A decisão do relator não julgou o mérito da questão de forma definitiva, mas determinou o aprofundamento da análise técnica para avaliar:

  • A eficiência do modelo de contratação via cartão.
  • A compatibilidade da vedação da taxa negativa com o ordenamento jurídico.
  • O impacto financeiro e social da escolha do modelo de pagamento do auxílio-alimentação.

Essa abordagem indica uma preocupação do Tribunal em unificar seu entendimento sobre o tema, considerando que a matéria já foi decidida de formas diferentes em processos anteriores.

Dessa forma, a decisão adiou um desfecho definitivo, optando por uma instrução mais detalhada, antes de estabelecer um posicionamento uniforme e vinculante sobre a questão.

7. Perspectivas Futuras

Com a nova análise técnica, espera-se que o TCE-SC:

  1. Defina se a vedação da taxa negativa pode ser mantida nos editais de licitação.
  2. Esclareça se os entes públicos estão sujeitos às mesmas regras da Lei 14.442/2022 e do Decreto 10.854/2021.
  3. Avalie alternativas mais eficientes para a concessão do auxílio-alimentação (por exemplo, pagamento em folha de salário).

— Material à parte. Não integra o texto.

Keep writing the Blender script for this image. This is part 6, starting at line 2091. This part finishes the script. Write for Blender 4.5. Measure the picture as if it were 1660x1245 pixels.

Se o estudo indicar vantagens da taxa negativa para a administração pública, é provável que o TCE-SC determine a anulação de editais que proíbem sua aplicação. Caso contrário, o Tribunal pode consolidar um entendimento favorável à restrição da taxa negativa, seguindo a lógica da legislação trabalhista vigente.

8. Síntese Final

  • A denúncia sobre a limitação da taxa negativa foi rejeitada no momento, mas o caso ainda não foi encerrado.
  • O Tribunal optou por aprofundar a análise técnica, antes de tomar uma decisão definitiva sobre o tema.
  • A expectativa é que, com base no estudo solicitado, o TCE-SC padronize seu entendimento sobre a legalidade ou não da vedação da taxa negativa em licitações para fornecimento de vale-alimentação.

Essa decisão pode ter impacto relevante para diversas prefeituras e fornecedores de cartões de alimentação, estabelecendo diretrizes mais claras para futuras contratações públicas desse tipo.